=== COLLECTED DATA ===

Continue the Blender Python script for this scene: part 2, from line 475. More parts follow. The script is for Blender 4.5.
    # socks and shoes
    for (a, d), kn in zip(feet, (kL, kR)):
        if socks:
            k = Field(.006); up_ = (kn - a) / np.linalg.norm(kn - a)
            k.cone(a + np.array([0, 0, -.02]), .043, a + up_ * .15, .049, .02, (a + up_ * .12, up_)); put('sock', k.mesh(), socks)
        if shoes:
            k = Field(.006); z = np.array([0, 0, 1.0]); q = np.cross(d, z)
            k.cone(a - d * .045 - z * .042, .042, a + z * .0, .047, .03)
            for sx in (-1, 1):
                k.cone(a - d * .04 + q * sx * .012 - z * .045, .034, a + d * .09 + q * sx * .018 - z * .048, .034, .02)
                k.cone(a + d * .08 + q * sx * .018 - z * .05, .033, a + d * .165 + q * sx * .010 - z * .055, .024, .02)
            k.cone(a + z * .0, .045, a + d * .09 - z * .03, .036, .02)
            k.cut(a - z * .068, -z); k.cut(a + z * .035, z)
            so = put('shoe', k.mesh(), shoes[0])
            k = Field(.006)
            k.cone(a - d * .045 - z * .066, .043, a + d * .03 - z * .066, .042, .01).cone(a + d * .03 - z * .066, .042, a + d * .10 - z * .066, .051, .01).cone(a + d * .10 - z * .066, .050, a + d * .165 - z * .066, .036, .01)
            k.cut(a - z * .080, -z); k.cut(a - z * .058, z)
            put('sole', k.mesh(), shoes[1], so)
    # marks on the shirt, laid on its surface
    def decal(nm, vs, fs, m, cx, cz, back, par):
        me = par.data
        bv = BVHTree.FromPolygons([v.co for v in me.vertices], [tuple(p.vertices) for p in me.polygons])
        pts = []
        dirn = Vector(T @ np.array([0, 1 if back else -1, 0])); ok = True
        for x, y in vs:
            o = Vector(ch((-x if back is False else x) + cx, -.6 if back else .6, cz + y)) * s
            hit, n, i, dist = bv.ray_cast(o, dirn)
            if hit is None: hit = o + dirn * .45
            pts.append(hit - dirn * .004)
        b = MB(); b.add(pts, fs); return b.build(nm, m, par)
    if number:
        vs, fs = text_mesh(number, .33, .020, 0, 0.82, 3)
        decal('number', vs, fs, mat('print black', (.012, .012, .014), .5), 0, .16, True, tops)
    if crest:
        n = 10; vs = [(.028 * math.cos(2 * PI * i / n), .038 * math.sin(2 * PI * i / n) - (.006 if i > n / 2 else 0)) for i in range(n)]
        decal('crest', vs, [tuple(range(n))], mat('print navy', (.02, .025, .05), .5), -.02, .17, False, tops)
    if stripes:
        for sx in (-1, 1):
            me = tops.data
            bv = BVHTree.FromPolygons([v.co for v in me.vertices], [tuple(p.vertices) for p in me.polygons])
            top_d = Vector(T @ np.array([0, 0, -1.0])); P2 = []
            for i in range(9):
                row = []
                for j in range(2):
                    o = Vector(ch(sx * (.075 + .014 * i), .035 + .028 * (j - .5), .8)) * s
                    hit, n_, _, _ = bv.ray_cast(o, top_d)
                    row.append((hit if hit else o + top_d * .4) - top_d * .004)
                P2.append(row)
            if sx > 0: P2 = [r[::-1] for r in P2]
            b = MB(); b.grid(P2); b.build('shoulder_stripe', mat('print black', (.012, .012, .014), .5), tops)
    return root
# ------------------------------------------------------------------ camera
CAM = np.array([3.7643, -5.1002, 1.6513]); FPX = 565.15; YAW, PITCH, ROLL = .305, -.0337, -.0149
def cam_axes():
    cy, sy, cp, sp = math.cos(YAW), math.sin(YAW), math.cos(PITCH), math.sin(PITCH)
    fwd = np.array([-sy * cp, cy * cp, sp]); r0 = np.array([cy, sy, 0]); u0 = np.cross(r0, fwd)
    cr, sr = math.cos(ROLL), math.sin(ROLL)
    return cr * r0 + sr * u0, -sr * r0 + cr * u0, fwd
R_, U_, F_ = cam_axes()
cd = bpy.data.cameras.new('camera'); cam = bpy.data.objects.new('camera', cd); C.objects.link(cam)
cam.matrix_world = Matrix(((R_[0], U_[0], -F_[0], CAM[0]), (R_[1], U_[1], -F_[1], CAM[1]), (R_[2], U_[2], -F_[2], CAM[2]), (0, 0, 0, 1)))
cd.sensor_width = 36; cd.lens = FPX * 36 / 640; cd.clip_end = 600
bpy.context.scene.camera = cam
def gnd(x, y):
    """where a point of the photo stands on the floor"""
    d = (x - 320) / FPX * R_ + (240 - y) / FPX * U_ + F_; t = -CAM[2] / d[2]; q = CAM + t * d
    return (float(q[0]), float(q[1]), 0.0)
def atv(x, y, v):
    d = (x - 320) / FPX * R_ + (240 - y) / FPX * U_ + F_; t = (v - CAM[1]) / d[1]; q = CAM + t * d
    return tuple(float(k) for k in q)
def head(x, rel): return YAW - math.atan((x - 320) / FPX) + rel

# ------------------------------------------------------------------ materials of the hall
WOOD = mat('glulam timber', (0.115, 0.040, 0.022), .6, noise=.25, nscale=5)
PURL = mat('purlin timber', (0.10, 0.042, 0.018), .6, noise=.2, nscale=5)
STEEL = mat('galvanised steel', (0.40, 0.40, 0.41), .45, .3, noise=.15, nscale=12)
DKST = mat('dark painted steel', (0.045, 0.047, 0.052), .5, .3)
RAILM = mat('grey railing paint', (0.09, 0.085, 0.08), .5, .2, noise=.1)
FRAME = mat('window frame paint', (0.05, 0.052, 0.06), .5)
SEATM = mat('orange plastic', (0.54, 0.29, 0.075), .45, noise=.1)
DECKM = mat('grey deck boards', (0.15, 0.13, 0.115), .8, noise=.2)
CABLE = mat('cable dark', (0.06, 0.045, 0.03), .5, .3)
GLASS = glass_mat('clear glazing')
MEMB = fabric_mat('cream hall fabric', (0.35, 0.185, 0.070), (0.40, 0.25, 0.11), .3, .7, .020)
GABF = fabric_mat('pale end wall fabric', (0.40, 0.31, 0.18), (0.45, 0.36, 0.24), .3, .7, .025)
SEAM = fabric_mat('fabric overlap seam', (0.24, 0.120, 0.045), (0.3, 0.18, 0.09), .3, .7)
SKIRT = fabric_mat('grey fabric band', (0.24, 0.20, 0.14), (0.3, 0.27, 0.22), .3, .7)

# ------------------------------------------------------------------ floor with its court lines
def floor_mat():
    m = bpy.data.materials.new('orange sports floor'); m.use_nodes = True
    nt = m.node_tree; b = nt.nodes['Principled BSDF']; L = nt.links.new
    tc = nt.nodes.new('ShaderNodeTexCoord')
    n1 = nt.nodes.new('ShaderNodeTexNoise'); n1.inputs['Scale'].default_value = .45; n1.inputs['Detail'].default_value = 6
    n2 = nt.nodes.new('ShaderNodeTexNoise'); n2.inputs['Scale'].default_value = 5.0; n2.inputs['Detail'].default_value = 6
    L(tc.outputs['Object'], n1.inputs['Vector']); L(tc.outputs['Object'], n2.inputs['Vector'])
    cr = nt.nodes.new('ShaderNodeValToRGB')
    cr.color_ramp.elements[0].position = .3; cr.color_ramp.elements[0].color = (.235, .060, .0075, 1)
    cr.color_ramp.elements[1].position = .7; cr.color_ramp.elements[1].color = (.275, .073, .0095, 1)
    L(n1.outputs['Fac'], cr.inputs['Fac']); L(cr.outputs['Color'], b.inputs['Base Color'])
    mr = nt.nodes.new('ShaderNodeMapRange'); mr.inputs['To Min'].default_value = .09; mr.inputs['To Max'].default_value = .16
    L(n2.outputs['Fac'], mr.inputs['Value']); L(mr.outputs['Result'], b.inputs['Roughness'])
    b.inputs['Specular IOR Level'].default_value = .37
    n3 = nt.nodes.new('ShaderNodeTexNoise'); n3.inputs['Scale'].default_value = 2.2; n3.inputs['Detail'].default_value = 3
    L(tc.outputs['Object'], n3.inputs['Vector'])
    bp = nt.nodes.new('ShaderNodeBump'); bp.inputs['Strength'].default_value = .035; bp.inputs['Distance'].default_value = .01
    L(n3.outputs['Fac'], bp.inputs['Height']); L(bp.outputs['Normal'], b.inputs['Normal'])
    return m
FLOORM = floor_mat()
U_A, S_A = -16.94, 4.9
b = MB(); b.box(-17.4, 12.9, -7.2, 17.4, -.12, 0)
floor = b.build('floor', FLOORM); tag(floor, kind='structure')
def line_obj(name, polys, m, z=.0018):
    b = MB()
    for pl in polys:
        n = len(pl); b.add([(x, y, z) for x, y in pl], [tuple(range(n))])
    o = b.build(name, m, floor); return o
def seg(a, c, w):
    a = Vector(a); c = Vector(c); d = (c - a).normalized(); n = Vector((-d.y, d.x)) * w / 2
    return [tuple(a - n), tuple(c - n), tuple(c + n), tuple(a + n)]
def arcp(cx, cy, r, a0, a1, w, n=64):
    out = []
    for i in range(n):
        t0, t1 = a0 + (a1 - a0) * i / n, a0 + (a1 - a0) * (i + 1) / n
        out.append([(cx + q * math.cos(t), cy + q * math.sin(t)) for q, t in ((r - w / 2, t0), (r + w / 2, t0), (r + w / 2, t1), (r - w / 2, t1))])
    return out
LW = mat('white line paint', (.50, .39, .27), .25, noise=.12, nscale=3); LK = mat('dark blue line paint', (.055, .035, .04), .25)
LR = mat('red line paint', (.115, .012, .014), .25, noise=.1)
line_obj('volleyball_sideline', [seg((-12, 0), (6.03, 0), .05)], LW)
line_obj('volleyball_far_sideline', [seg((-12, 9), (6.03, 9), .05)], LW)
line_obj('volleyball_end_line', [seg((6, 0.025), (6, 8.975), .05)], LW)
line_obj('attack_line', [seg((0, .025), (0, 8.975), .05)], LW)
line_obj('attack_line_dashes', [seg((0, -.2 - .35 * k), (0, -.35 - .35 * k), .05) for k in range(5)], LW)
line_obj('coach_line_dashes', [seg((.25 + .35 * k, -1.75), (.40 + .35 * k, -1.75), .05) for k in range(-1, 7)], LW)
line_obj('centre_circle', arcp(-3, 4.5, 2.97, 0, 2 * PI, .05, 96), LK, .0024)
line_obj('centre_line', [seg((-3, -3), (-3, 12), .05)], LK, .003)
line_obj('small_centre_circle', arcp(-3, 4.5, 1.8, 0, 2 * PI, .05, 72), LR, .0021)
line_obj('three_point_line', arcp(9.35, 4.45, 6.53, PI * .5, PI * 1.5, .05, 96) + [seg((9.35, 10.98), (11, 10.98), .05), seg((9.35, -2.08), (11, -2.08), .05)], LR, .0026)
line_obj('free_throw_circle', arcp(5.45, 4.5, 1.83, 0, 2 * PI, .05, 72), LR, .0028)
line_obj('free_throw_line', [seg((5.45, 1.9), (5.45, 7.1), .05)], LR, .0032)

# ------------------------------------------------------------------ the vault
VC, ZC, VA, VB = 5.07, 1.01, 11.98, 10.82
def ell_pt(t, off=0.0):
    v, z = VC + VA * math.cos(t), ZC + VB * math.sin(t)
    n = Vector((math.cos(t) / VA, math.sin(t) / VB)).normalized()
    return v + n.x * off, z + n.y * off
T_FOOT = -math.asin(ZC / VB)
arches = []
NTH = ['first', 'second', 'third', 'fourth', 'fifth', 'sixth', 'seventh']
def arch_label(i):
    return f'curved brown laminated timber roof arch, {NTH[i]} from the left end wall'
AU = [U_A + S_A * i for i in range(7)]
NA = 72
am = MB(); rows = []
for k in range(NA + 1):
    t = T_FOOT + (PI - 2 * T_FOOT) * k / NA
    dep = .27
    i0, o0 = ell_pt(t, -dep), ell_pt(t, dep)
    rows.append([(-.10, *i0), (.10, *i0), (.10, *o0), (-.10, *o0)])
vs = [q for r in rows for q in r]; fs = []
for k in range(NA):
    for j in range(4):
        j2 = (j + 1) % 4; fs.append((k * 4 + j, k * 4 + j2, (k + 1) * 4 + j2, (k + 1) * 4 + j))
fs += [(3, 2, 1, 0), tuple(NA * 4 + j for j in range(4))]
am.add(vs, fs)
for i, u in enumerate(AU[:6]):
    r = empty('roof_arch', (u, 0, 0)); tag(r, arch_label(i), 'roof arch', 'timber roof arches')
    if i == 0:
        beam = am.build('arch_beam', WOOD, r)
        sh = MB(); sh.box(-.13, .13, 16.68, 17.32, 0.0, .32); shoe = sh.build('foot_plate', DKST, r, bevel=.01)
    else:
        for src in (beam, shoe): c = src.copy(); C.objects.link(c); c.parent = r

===

DIRECTIONS FOR THIS TASK
Copy each line in the data that holds the word "scene".

WORKED SOLUTION
Continue the Blender Python script for this scene: part 2, from line 475. More parts follow. The script is for Blender 4.5.
bpy.context.scene.camera = cam